Integration $\int_0^\infty \frac{x^{a-1}}{1-x} dx$.

Question

I tried to compute the following integral: $$ \mbox{For}\quad 0 < a < 1,\qquad \int_{0}^{\infty}\frac{x^{a - 1}}{1 - x}{\rm d}x $$ $$ \mbox{We know that}\quad \int_{0}^{\infty}\frac{x^{a - 1}}{1 - x}{\rm d}x = \int_{0}^{1}\frac{x^{a - 1}}{1 - x}{\rm d}x + \int_{1}^{\infty}\frac{x^{a - 1}}{1 - x}{\rm d}x $$ My strategy is to use the relation between Beta function and Gamma function.

• But, I can't write $\displaystyle\int_{0}^{1}\frac{x^{a - 1}}{1 - x} {\rm d}x$ as forms of Beta functions: $$ \operatorname{B}\left(c,d\right) = \int_{0}^{1}x^{c - 1}\left(1 - x\right)^{d - 1}{\rm d}x $$ for $\Re\left(c\right)>0,\ \Re\left(d\right) > 0$, since the condition $\Re\left(d\right) > 0$.
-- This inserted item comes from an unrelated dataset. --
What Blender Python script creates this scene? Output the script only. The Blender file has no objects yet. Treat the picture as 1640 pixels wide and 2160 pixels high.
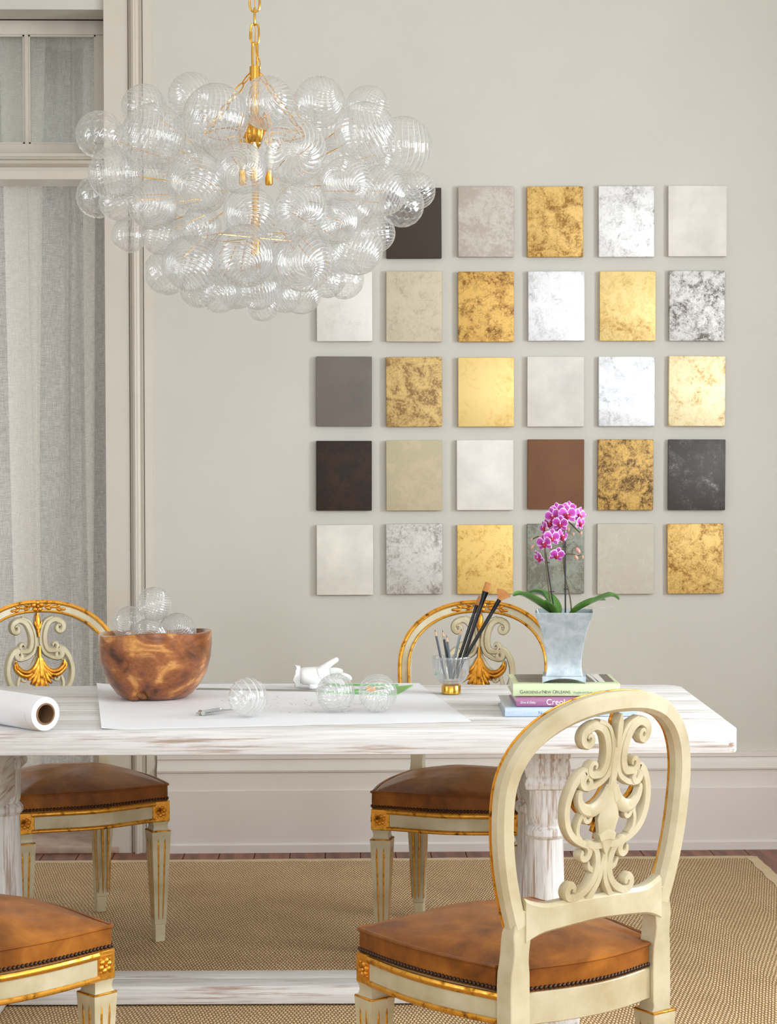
import bpy, bmesh, math, random
from mathutils import Vector, Matrix, Euler
random.seed(7)
PI = math.pi
scene = bpy.context.scene
C = scene.collection

# ------------------------------------------------------------------ camera
F = 4200.0                       # focal length in pixels of the 1640x2160 frame
CX, CY = 820.0, 1080.0
CAM = Vector((0, 0, 1.417))
YAW, PITCH, ROLL = 0.025, math.atan(115 / F), 0.002
_f0 = Vector((math.sin(YAW), math.cos(YAW), 0)); _r0 = Vector((math.cos(YAW), -math.sin(YAW), 0)); _u0 = Vector((0, 0, 1))
_f = _f0 * math.cos(PITCH) - _u0 * math.sin(PITCH)
_u = _u0 * math.cos(PITCH) + _f0 * math.sin(PITCH)
_r1 = _r0 * math.cos(ROLL) - _u * math.sin(ROLL)
_u1 = _u * math.cos(ROLL) + _r0 * math.sin(ROLL)
cam_d = bpy.data.cameras.new('camera'); cam = bpy.data.objects.new('camera', cam_d); C.objects.link(cam)
cam_d.sensor_fit = 'VERTICAL'; cam_d.sensor_height = 36; cam_d.lens = 36 * F / 2160
cam_d.clip_start = 0.05; cam_d.clip_end = 100
cam.matrix_world = Matrix(((_r1.x, _u1.x, -_f.x, CAM.x), (_r1.y, _u1.y, -_f.y, CAM.y), (_r1.z, _u1.z, -_f.z, CAM.z), (0, 0, 0, 1)))
scene.camera = cam

def ray(px, py): return _f * F + _r1 * (px - CX) - _u1 * (py - CY)
def onz(px, py, z):                       # point of a horizontal plane
    d = ray(px, py); return CAM + d * ((z - CAM.z) / d.z)
def ony(px, py, y):                       # point of a plane parallel to the back wall
    d = ray(px, py); return CAM + d * ((y - CAM.y) / d.y)
def atd(px, py, dist): return CAM + ray(px, py) * (dist / F)

# ------------------------------------------------------------------ world, exposure, light
w = bpy.data.worlds.new('world'); scene.world = w; w.use_nodes = True
w.node_tree.nodes['Background'].inputs[0].default_value = (0.75, 0.85, 1, 1)
w.node_tree.nodes['Background'].inputs[1].default_value = 1.0
vs = scene.view_settings
vs.view_transform = 'Standard'; vs.look = 'None'; vs.gamma = 1; vs.use_curve_mapping = False
vs.exposure = -0.08
cy = scene.cycles
cy.max_bounces = 8; cy.diffuse_bounces = 4; cy.glossy_bounces = 3; cy.transmission_bounces = 8
cy.transparent_max_bounces = 72; cy.caustics_reflective = False; cy.caustics_refractive = False
cy.sample_clamp_indirect = 6

RX0, RX1, RY0, YW, ZC = -3.1, 2.75, -1.7, 7.214, 3.95       # room box; YW is the back wall
ZF = -0.012                                                   # floor boards; z = 0 is the top of the rug

def area(name, loc, direction, sx, sy, power, col):
    d = bpy.data.lights.new(name, 'AREA'); d.shape = 'RECTANGLE'; d.size = sx; d.size_y = sy; d.energy = power; d.color = col
    o = bpy.data.objects.new(name, d); C.objects.link(o); o.location = loc
    o.rotation_euler = Vector(direction).to_track_quat('-Z', 'Z').to_euler()
    return o
DAY = (0.905, 0.965, 1.0)
# daylight standing in the four tall windows behind and beside the camera
WIN = []   # (wall, centre along wall, half width, z0, z1)
for (k, c) in (('r', 1.7), ('r', 4.5), ('l', 3.4), ('f', -1.55), ('f', 1.45)):
    WIN.append((k, c, 0.66, 0.06 if k == 'r' else 0.35, 3.7))
for k, c, hw, z0, z1 in WIN:
    zc = (z0 + z1) / 2
    if k == 'r': area('daylight_and_fill', (RX1 + 0.22, c, zc), (-1, 0, 0), 2 * hw, z1 - z0, 310, DAY)
    elif k == 'l': area('daylight_and_fill', (RX0 - 0.22, c, zc), (1, 0, 0), 2 * hw, z1 - z0, 60, DAY)
    else: area('daylight_and_fill', (c, RY0 - 0.22, zc), (0, 1, 0), 2 * hw, z1 - z0, 105 if c > 0 else 62, DAY)

# ------------------------------------------------------------------ helpers
def sc(r, g, b):                              # sRGB 0-255 to linear
    f = lambda c: (c / 12.92 if c <= 0.04045 else ((c + 0.055) / 1.055) ** 2.4)
    return (f(r / 255), f(g / 255), f(b / 255), 1)

class MB:
    def __init__(s): s.v = []; s.f = []
    def add(s, vs, fs):
        o = len(s.v); s.v += [tuple(p) for p in vs]; s.f += [tuple(i + o for i in f) for f in fs]
        return s
    def box(s, c, d, rot=None):
        x, y, z = (k / 2 for k in d)
        ps = [Vector(p) for p in ((-x, -y, -z), (x, -y, -z), (x, y, -z), (-x, y, -z), (-x, -y, z), (x, -y, z), (x, y, z), (-x, y, z))]
        if rot is not None: ps = [rot @ p for p in ps]
        return s.add([p + Vector(c) for p in ps], [(0, 3, 2, 1), (4, 5, 6, 7), (0, 1, 5, 4), (1, 2, 6, 5), (2, 3, 7, 6), (3, 0, 4, 7)])
    def box2(s, x0, x1, y0, y1, z0, z1):
        return s.box(((x0 + x1) / 2, (y0 + y1) / 2, (z0 + z1) / 2), (abs(x1 - x0), abs(y1 - y0), abs(z1 - z0)))
    def loft(s, rings, cap=True, loop=False):
        n = len(rings[0]); o = len(s.v)
        for r in rings: s.v += [tuple(p) for p in r]
        m = len(rings)
        for i in range(m if loop else m - 1):
            a = o + i * n; b = o + ((i + 1) % m) * n
            for j in range(n):
                k = (j + 1) % n
                s.f.append((a + j, a + k, b + k, b + j))
        if cap and not loop:
            s.f.append(tuple(o + j for j in reversed(range(n)))); s.f.append(tuple(o + (m - 1) * n + j for j in range(n)))
        return s
    def tube(s, path, r, n=8, cap=True, loop=False):
        path = [Vector(p) for p in path]; m = len(path); rings = []
        t0 = (path[1] - path[0]).normalized()
        nrm = t0.orthogonal().normalized()
        for i in range(m):
            if loop: t = (path[(i + 1) % m] - path[i - 1]).normalized()
            else: t = (path[min(i + 1, m - 1)] - path[max(i - 1, 0)]).normalized()
            nrm = (nrm - t * nrm.dot(t)).normalized(); b = t.cross(nrm)
            rr = r[i] if isinstance(r, (list, tuple)) else r
            rings.append([path[i] + (nrm * math.cos(2 * PI * k / n) + b * math.sin(2 * PI * k / n)) * rr for k in range(n)])
        return s.loft(rings, cap, loop)
    def lathe(s, prof, n=24, c=(0, 0, 0), cap=True):
        c = Vector(c)
        return s.loft([[c + Vector((r * math.cos(2 * PI * k / n), r * math.sin(2 * PI * k / n), z)) for k in range(n)] for r, z in prof], cap)
    def ell(s, c, r, rot=None, nu=10, nv=6):
        c = Vector(c); rings = []
        for i in range(nv + 1):
            th = max(0.02, min(PI - 0.02, PI * i / nv)); ring = []
            for k in range(nu):
                p = Vector((r[0] * math.sin(th) * math.cos(2 * PI * k / nu), r[1] * math.sin(th) * math.sin(2 * PI * k / nu), -r[2] * math.cos(th)))
                ring.append(c + (rot @ p if rot is not None else p))
            rings.append(ring)
        return s.loft(rings, True)
    def sweep(s, path, prof, nrm, bin_, cap=True, loop=False, scale=None):
        rings = []
        for i, p in enumerate(path):
            k = scale[i] if scale else 1
            rings.append([p + nrm[i] * (a * k) + bin_[i] * b for a, b in prof])
        return s.loft(rings, cap, loop)
    def mesh(s, name):
        me = bpy.data.meshes.new(name); me.from_pydata(s.v, [], s.f); me.update(); return me
    def build(s, name, m, parent=None, smooth=True, ang=38, bevel=0, seg=2, loc=None, weld=False):
        me = s.mesh(name)
        bm = bmesh.new(); bm.from_mesh(me)
        if weld: bmesh.ops.remove_doubles(bm, verts=bm.verts, dist=1e-5)
        bmesh.ops.recalc_face_normals(bm, faces=bm.faces)
        if bevel:
            es = [e for e in bm.edges if len(e.link_faces) == 2 and e.calc_face_angle(0) > math.radians(50)]
            bmesh.ops.bevel(bm, geom=es, offset=bevel, segments=seg, profile=0.5, affect='EDGES', clamp_overlap=True)
        bm.to_mesh(me); bm.free()
        return link(me, name, m, parent, smooth, ang, loc)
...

Is there any other method to approch this problem ?. Please help me to solve it. Thank you !.

Answer 1

For $0<\Re a<1$, interpreted in the Cauchy principal value sense, the integral \begin{align*} \text{v.p.}\int_0^\infty\frac{x^{a-1}dx}{1-x} &=\lim_{\epsilon\to0^+}\left(\underbrace{\int_0^{1-\epsilon}\frac{x^{a-1}dx}{1-x}}_{x=t}+\underbrace{\int_{1+\epsilon}^\infty\frac{x^{a-1}dx}{1-x}}_{x=t^{-1}}\right) \\&=\lim_{\epsilon\to0^+}\left(\int_0^{1-\epsilon}\frac{t^{a-1}\,dt}{1-t}-\int_0^{1-\epsilon}\frac{t^{-a}\,dt}{1-t}\right)-\underbrace{\lim_{\epsilon\to0^+}\int_{1-\epsilon}^{(1+\epsilon)^{-1}}\frac{t^{-a}\,dt}{1-t}}_{=\ 0} \\&=\int_0^1\frac{t^{a-1}-t^{-a}}{1-t}\,dt=\psi(1-a)-\psi(a)=\color{blue}{\pi\cot\pi a} \end{align*} can indeed be computed the gamma/beta way (the last integral is a particular case of the one here, and the last equality is essentially the reflection formula for the digamma function).